Man Performing Miracles II
Rabbi Moshe Ben-Chaim
The notion of a rebbe or a tzaddik performing miracles is becoming more and more prevalent. People in droves visit "rebbes" for his so called miracles, feeling he has greater powers than other men.
When running for his life, being chased by his twin Esav, why didn't Jacob perform a miracle to save his life? Why did he pray to God and prepare a bribe and ready himself for battle? If Jacob could not perform miracles, how does anyone have the gall to suggest that today's lower members of the Jewish people can out-perform someone like Jacob, someone who God actually spoke to? It is truly astonishing that people actually believe their rebbes to be on a higher level than a Jacob, or a Moses.
What is the Torah's view on man's powers? I will quote a few statements and Torah passages so you may learn for yourself, using your own reason, arriving at that one conclusion that the Torah clearly denies that mankind has any power outside his own muscular abilities. Be careful not to feel intimidated by the masses who blindly accept and even wish for miracles. "Bkol darkecha da-ay-hu", "In all areas know Him (God)", meaning, use your mind in all areas.
Saadia Gaon - "Emunos v'Daos"
"I say also that it was for this very reason that God made the prophets equal to all other human beings in so far as death was concerned, lest man get the idea (and say wrongly to himself) "just as these prophets were capable of living forever, in contradistinction to them, so were they also able to perform marvels in contradistinction to them."
Saadia Gaon says clearly that even prophets had no powers.
Rav Moshe Feinstein
When asked to give a blessing, Rav Moshe responded, "If you are learning, you have the greatest blessing of all, if you are not, there is nothing I can give you."
Moshe, Joshua , David HaMelech, Shlomo HaMelech
We do not see the Jews ever requesting blessings from Moshe Rabbeinu, from Joshua, Kings David, or King Solomon. This phenomena of seeking blessings was not practiced.
Upon Pharoah's request to end the plagues, Moshe left the city and prayed to God to halt the plagues. He did not do so himself, the wisest man to live, Moshe, understood well that man has no powers.
Additionally, Moshe praised God as the sole, source of power. Why would Moshe do this is he too had powers?

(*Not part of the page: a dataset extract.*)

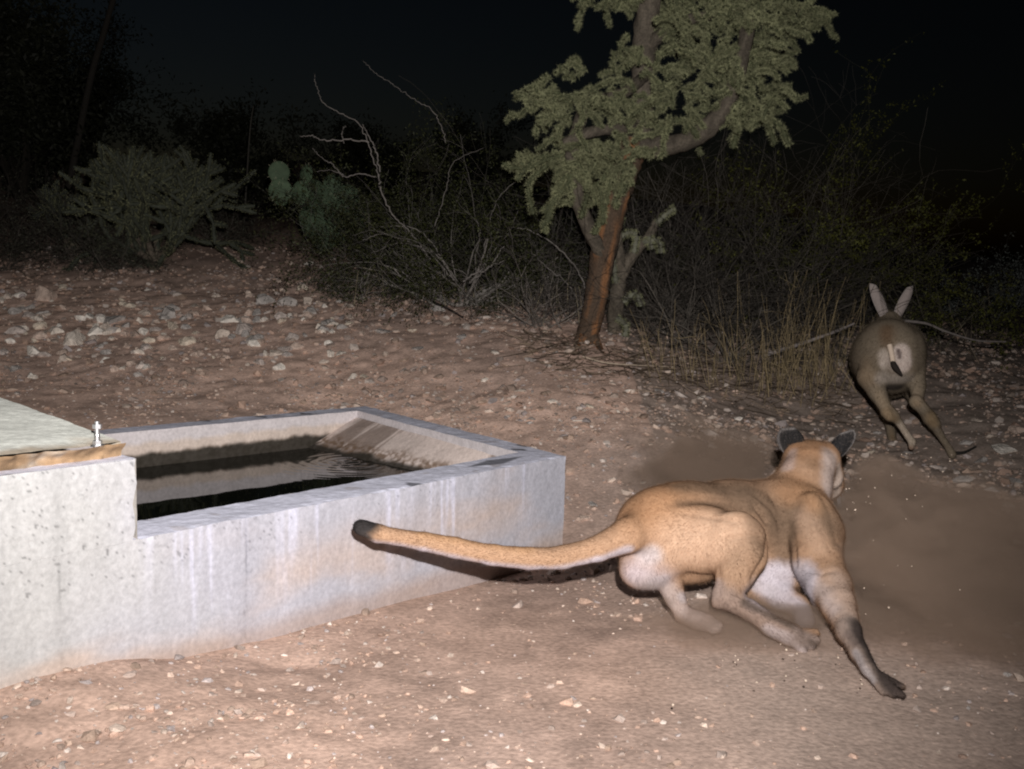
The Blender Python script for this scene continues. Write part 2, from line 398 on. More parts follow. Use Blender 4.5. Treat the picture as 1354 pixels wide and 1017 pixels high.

When Rachel asked Yaakov for children, Yaakov said, "Am I in G-d's stead?". Yaakov attested to the fact that he had no power to give her children. If people have powers, why did Jacob respond this way? It is clear that Jacob understood that no one is able to do what G-d does. Those were his very words, " Am I in G-d's stead?"

Elisha the prophet
When Naaman requested Elisha to rid him of his leprosy, Elisha did not leave the house, but rather, he sent a messenger to instruct Naaman to bathe, and this would remove his ailment. Naaman was upset with Elisha, that he did not come out, call upon G-d's name, and "wave his hand over the place of the leprosy and remove it". A friend suggested wisely, that Elisha desired that G-d retain the grandeur for such a miracle, therefore, Elisha did not leave the house. He avoided the spotlight, as Elisha knew that G-d was the performer of all miracles, and did not want to mislead Naaman. Elisha was aware that people desire to believe in man as a miracle worker. Elisha therefore avoided credit for that which man has no connection with.
Daily Prayers
In L'ale Baruch Neimos we read, "Hu livado poale gvuros", "He alone performs wonders....(He is) the Creator of healings, the Master of wonders". Our prayer says clearly, "God alone performs miracles."

Tosefta Sabbath, Chapter 7
The wearing of red threads on fingers is considered "ways of the Emorites". Against Judaism. (This clearly denounces the popular red bendels.)
Why then do rebbes and followers claim that rebbes perform miracles?
This should be of no consequence to us. Claims from anyone, even from "rabbis", must not weigh more than the words of the Torah. People can and do err, including rabbis. Their followers are apparently devoted to sustaining false claims of their rebbes' reputation as a miracle worker, even if it opposes Torah. To them, man is more central than God.
Unfortunately, these rebbes are the individuals to whom communities look for Torah leadership, and they are doing the opposite by desiring self aggrandizement through malicious claims of miraculous powers. Rebbe's doing miracles, keys in challas, red bendels, checking mezuzot, and all such beliefs stem from a great insecurity in one's own life, and an underlying, disbelief in God's abilities outside physical objects.
"God alone performs wonders". We read this each day.
We must note that sometimes the rebbe himself does not start or support such claims, but it is the insecure followers who have a need to deify their rav, so they start the claims. Such a rebbe would be equally in the wrong, if he did not dispel such lies. He thereby leads his flock astray by his silence.
Man is created and terminated through God's will alone.
Man cannot alter a single natural law or control his own fate.
Man came after the laws were created and guided exclusively by God.
If God guides the world's laws, it is not man.